The data, compiled according to international standards and without direct government funding, suggest that Hungary, which is home to 100,000 Jews, has the lowest per capita prevalence of anti-Semitic crimes of any EU state with a sizable Jewish population. This includes Britain (1,309 incidents in 2016), France (335) and Germany (461).
Hungary recently saw the opening of a major kosher slaughterhouse in its south amid vows by Orban to protect religious freedoms in his country. It came in stark contrast with steps to limit practices like kosher slaughter in Western Europe “that make life miserable for local Jews,” Koves said.
What these data and trends mean, Koves added, is that “Jewish communities are thriving and safer in Hungary, which is a reliable friend of Israel, than in many countries in Western Europe that do their best to isolate both their Jews and Israel. And the Israeli prime minister is supposed to boycott Hungary or destroy relations with it?”
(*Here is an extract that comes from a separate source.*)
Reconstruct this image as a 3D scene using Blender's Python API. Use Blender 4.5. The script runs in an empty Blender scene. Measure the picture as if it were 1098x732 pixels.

Besides, Israel has leveraged its diplomacy in memory-related issues in Hungary, at times behind the scenes and at other times publicly, Koves said. He cited the 2012 withdrawal of an invitation to the Israeli Knesset extended to the Hungarian parliament’s speaker, Laszlo Kover, over his attendance at a commemoration of the anti-Semitic author Jozsef Nyiro.
Still, Zuroff said Israel can do more to counter Holocaust distortion and revisionism in Eastern and Central Europe while pursuing its strategic goals.
“Israel has abandoned ship, giving countries like Lithuania, Latvia, Hungary, Ukraine a green light to continue with the vilest forms of Holocaust revisionism that reflect local anti-Semitism,” he said.
Israel needs to forge its foreign relations according to its own strategic road map, Zuroff said, but Jerusalem can still “leverage the fact that Israel has become a powerful economic player, a hub of innovation, to achieve” additional goals.
“There’s a way to do this without harming partnerships,” he said. “But not without political will.”